Legit runs at the post-season in 2013 and 2014 were supposed to ease the potential sting of the prospect price the Blue Jays paid to both the Mets and Marlins, but so far it hasn’t happened.

That’s not entirely the fault of Dickey, who has given the Blue Jays 440.1 innings over last two years, nor the Marlins haul of Buehrle, who’s logged 405.2 frames over that span, nor Reyes, a dynamic but oft-injured catalyst. Regardless, their contributions will always be viewed through the prism of those trades.

"That’s really been the toughest thing for me," says Dickey. "You want to be worth it, you want to be worth the trade, you want to be worth the expectation, you want to live up to the expectation. And more times than not you don’t – that’s just the nature of the beast. More times than not you struggle some during your time and your contract. You have to be mentally tough and have people around who will really encourage you through the times that you don’t feel so good about yourself."

Dickey hoped his turn might line up against Syndergaard, it looked like it might and wouldn’t that have been perfect, but then the Blue Jays had to shuffle their rotation when Aaron Sanchez suffered a mild lat strain. Sanchez, the last of the Lansing Big Three of prospects still in the organization, was slated to pitch Tuesday but is instead on the disabled list, and it’s not clear when he returns.
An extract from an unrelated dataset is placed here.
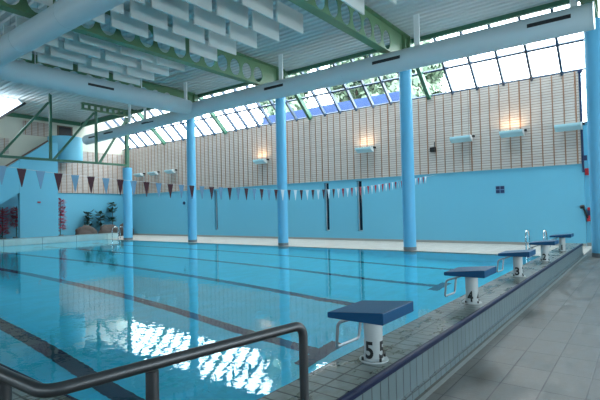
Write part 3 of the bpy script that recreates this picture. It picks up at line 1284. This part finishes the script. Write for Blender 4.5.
# daylit sloping panel at the upper left end
b = MB()
qs = [(8.9, 5.95), (10.72, 7.43), (10.5, 7.62), (8.9, 7.6)]
b.add([(-25.6, y_, z_) for y_, z_ in qs] + [(-25.66, y_, z_) for y_, z_ in qs],
      [(0, 1, 2, 3), (7, 6, 5, 4), (0, 4, 5, 1), (1, 5, 6, 2), (2, 6, 7, 3), (3, 7, 4, 0)])
w = struct(b.build('window_20', M['frosted']))
b = MB()
b.bar((-25.56, 8.8, 5.8), (-25.56, 10.85, 7.47), 0.12, 0.14, (1, 0, 0))
b.build('window_frame', M['dark'], w)


def leaf_cloud(path, n, rad, size, seed=1, droop=0.3):
    rd = random.Random(seed)
    b = MB()
    for _ in range(n):
        i = rd.random() * (len(path) - 1)
        k = int(i)
        f = i - k
        c = Vector(path[k]).lerp(Vector(path[min(k + 1, len(path) - 1)]), f)
        a = rd.random() * 2 * PI
        rr = rad * math.sqrt(rd.random())
        p = c + Vector((math.cos(a) * rr, math.sin(a) * rr, rd.uniform(-rad, rad) * 0.4))
        d = Vector((math.cos(a), math.sin(a), rd.uniform(-droop, droop * 1.6))).normalized()
        s = d.cross(Vector((0, 0, 1))).normalized()
        L = size * rd.uniform(0.6, 1.3)
        nrm = d.cross(s)
        b.add([p, p + d * L * 0.5 + s * L * 0.25 + nrm * 0.04 * L, p + d * L, p + d * L * 0.5 - s * L * 0.25 + nrm * 0.04 * L], [(0, 1, 2, 3)])
    return b


def red_plant(x, y, z0, z1, zr, label, seed):
    t = thing('red_flowering_plant', label, 'plant', (x, y, z0), 'tall red flowering plants')
    b = MB()
    b.tube([(0, 0, 0), (0.02, 0, (z1 - z0) * 0.5), (0, 0.02, z1 - z0)], 0.025, 8)
    b.build('stem', M['leaf'], t, True)
    leaf_cloud([(0, 0, zr - z0 + 0.15), (0, 0, z1 - z0 - 0.1)], 440, 0.2, 0.26, seed).build('flowers', M['redleaf'], t)
    leaf_cloud([(0, 0, 0.3), (0, 0, z1 - z0 - 0.1)], 24, 0.19, 0.16, seed + 9).build('leaves', M['leaf'], t)
    b = MB()
    b.tube([(0, 0, 0), (0, 0, 0.3)], [0.15, 0.2], 20)
    b.build('pot', M['pot'], t, True)


red_plant(-28.4, 10.68, ZF, 1.75, 0.0, 'red flowering plant under the stair at the edge of the picture', 3)
red_plant(-28.9, 11.62, ZF, 1.8, 0.4, 'red flowering plant under the stair next to the blue block', 5)
red_plant(-28.4, 14.0, ZF, 2.3, 0.1, 'red flowering plant at the right corner of the blue block', 7)


def rock(cx, cy, cz, sx, sy, sz, seed, label):
    bm = bmesh.new()
    bmesh.ops.create_icosphere(bm, subdivisions=4, radius=1.0)
    for v in bm.verts:
        n = noise.fractal(v.co * 1.6 + Vector((seed * 7.1, 0, 0)), 1.0, 2.0, 4)
        v.co *= 1 + 0.16 * n
        v.co.x *= sx
        v.co.y *= sy
        v.co.z *= sz
        v.co.z = max(v.co.z, -0.3 * sz)
    me = bpy.data.meshes.new('rock')
    bm.to_mesh(me)
    bm.free()
    me.materials.append(M['rock'])
    for p in me.polygons:
        p.use_smooth = True
    o = bpy.data.objects.new('rock', me)
    C.objects.link(o)
    o.location = (cx, cy, cz)
    tag(o, label, 'rock', 'rocks at the far end')


rock(-27.9, 15.45, ZF + 0.2, 0.45, 0.74, 0.62, 1, 'dark rounded rock at the left of the rocks by the end wall')
rock(-27.9, 17.05, ZF + 0.2, 0.45, 0.78, 0.66, 2, 'wide grey rock behind the pool ladder at the end wall')
rock(-28.0, 18.4, ZF + 0.2, 0.42, 0.52, 0.74, 4, 'dark rock in the corner behind the short column')


def green_plant(x, y, z0, h, label, seed):
    t = thing('potted_plant', label, 'plant', (x, y, z0), 'green plants behind the rocks')
    b = MB()
    b.tube([(0, 0, 0), (0.03, 0.02, h * 0.5), (0, 0, h * 0.92)], 0.02, 8)
    b.build('stem', M['bark'], t, True)
    tiers = [0.5, 0.75, 0.95] if h > 1.6 else [0.65, 0.92]
    bb = MB()
    for i, f in enumerate(tiers):
        q = leaf_cloud([(0, 0, h * f - 0.15), (0, 0, h * f + 0.05)], 34, 0.1, 0.36, seed + i, 0.5)
        bb.add(q.v, q.f)
    bb.build('leaves', M['leaf'], t)


green_plant(-29.0, 16.2, ZF, 1.75, 'small green plant behind the left dark rock', 11)
green_plant(-29.0, 17.05, ZF, 1.7, 'thin green plant, middle of three by the end wall', 14)
green_plant(-29.0, 17.95, ZF, 2.45, 'tallest green plant behind the rocks at the far corner', 17)

# ------------------------------------------------------------------ outside the glazing
b = MB()
b.box(-60, 30, YW + 1.0, 90, -1.0, -0.5)
struct(b.build('ground_outside', M['outground']))
area('end_wall_fill', (-25.2, 9.0, 6.9), (2.0, 1.0), (-29.5, 13.0, 3.6), 105, (0.88, 0.96, 1.0))  # lamp added beside the frosted panel to brighten the end wall
t = thing('outbuilding', 'bright blue flat building seen through the glazing above the wood wall', 'building', (0, 0, 0))
b = MB()
b.box(-18.4, -8.7, 23, 27, -0.5, 7.0)
b.build('wall', M['blueroof'], t)
b = MB()
b.box(-18.6, -8.5, 22.8, 27.2, 7.0, 7.5)
b.build('roof', M['blueroof'], t)


def tree(x, y, h, r, label, seed):
    rd = random.Random(seed)
    t = thing('broadleaf_tree', label, 'tree', (x, y, -0.5), 'trees outside the glazing')
    b = MB()
    b.tube([(0, 0, 0), (0.1, 0.1, h * 0.5), (0, 0, h * 0.9)], [0.3, 0.22, 0.06], 10)
    for i in range(7):
        a = rd.random() * 6.28
        z = h * rd.uniform(0.4, 0.75)
        b.tube([(0, 0, z), (math.cos(a) * r * 0.4, math.sin(a) * r * 0.4, z + h * 0.1), (math.cos(a) * r * 0.75, math.sin(a) * r * 0.75, z + h * 0.16)], [0.12, 0.08, 0.03], 7)
    b.build('trunk', M['bark'], t, True)
    b = MB()
    for _ in range(80):
        a = rd.random() * 6.28
        rr = r * math.sqrt(rd.random()) * 0.8
        c = Vector((math.cos(a) * rr, math.sin(a) * rr, h * rd.uniform(0.42, 0.97)))
        cr_ = rd.uniform(0.7, 1.25)
        for _k in range(75):
            d = Vector((rd.gauss(0, 1), rd.gauss(0, 1), rd.gauss(0, 0.8))).normalized()
            p = c + d * cr_ * rd.uniform(0.4, 1.0)
            s = d.cross(Vector((rd.random(), rd.random(), rd.random()))).normalized()
            q = d.cross(s)
            L = rd.uniform(0.2, 0.42)
            b.add([p - s * L, p + q * L * 0.6, p + s * L, p - q * L * 0.6], [(0, 1, 2, 3)])
    b.build('crown', M['treeleaf'], t)


tree(-23.6, 31.5, 15.0, 2.4, 'light green tree outside, left one behind the blue building', 1)
tree(-18.0, 34.5, 17.0, 2.7, 'broad green tree outside, middle one behind the blue building', 2)
tree(-15.2, 40.0, 19.0, 3.2, 'tall pale green tree farther off behind the other trees outside', 6)
tree(-22.5, 43.0, 18.0, 3.2, 'pale green tree far off, at the left behind the trees outside', 8)
tree(-12.7, 32.0, 15.0, 2.3, 'green tree outside, right one behind the blue building', 3)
Syndergaard allowed only two hits, one of them a Bautista rocket into the second deck in left field to open the scoring in the bottom of the first, the other a two-out Colabello bloop in the opening frame that put men on first and third.

But Navarro struck out on a 3-2 fastball and the Blue Jays managed just one more base-runner, on a Bautista walk in the third, until Syndergaard left.

Minus the big stuff Buehrle was dominant as well, but in the sixth, Reyes fielded Kevin Plawecki’s grounder and threw high to first base for an error, a miscue that proved as costly as the shortstop’s throwing error against the Kansas City Royals that led to the end of last year’s nine-game win streak.

After a Syndergaard sacrifice bunt, Juan Lagares ripped a game-tying double to left and Ruben Tejeda ripped another ball to right that after a bounce eluded Bautista for another RBI double.

"It was fun," Buehrle said of the duel. "He’s a pretty good pitcher and he had his stuff today, you’ve got to go out there and throw up zeroes. Made a couple of bad pitches there in that one inning when they scored those runs, but with this offence, we’re not going to score 10 runs every day, but nine out of 10 days we’re going to, so you’ve just got to keep it as close as you can."

A sign the Blue Jays’ good fortune might have run out came in the eighth when pinch-hitter Justin Smoak just missed a homer foul off reliever Jack Leathersich. Smoak settled for a walk but was eventually stranded.

"It got about halfway out there and then it took a left turn," Smoak said of the drive. "I don’t know if that’s the way the wind was blowing or what the deal was. I thought it had a chance but it just took off."

Bautista knotted things up with his liner just inside the foul pole in left leading off the ninth – "I placed my bet on fastball, he threw it and I hit it," the slugger explained – but eventually, an old bugaboo for the Blue Jays, the bullpen, returned, ending a streak for a team living in the present, vying for enough success now to justify the price in the future.